The general term for "reported by the media" (other than reported, and its non-media-specific synonyms, of course) is "broadcast".
From the American Heritage Dictionary (AHD) entry
broadcast:
To communicate or transmit (a signal, a message, or content, such as audio or video programming) to numerous recipients simultaneously over a communication network: a radio station that broadcasts news; an agency broadcasting an appeal for donations over the Internet.
To make known over a wide area: reporters who broadcast unchecked rumors in order to get the story out first; "The birds sang in flight because that was the only way, in this treeless terrain, to broadcast their claims across their chosen pieces of land" (Kenn Kaufman).
See synonyms at announce.
The word is abstract, and can be used for any kind of conspicuous announcement to the general public or any large audience. In recent decades, it is more often associated with radio, television, and the internet, but is has and continues to be used of print journalism as well.

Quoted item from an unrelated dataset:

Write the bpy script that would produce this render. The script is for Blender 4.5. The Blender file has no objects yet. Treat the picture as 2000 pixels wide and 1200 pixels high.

For example, from an issue of "The Nineteenth Century and After" published in 1916, when newspapers were the dominant form of journalism, radio was not yet popular, and TV hadn't even been invented, Fernand Passelecq wrote:
Belgian Unity and the Flemish Movement
⋯
As soon as their works were published their conclusions were broadcast in the papers, from the beginning of 1915 onwards, by a legion of publicists writing thousands of articles on the subject. It is a methodic action, somewhat ...
In media jargon, there is also the phrase "put on the wire".
Bonus fact of the day: when I looked this word up in order to have a dictionary to reference in this answer, I learned that broadcast came from the practice of sowing a field by casting seeds out over a broad area (as opposed to carefully dropping them in a line along a furrough, I suppose).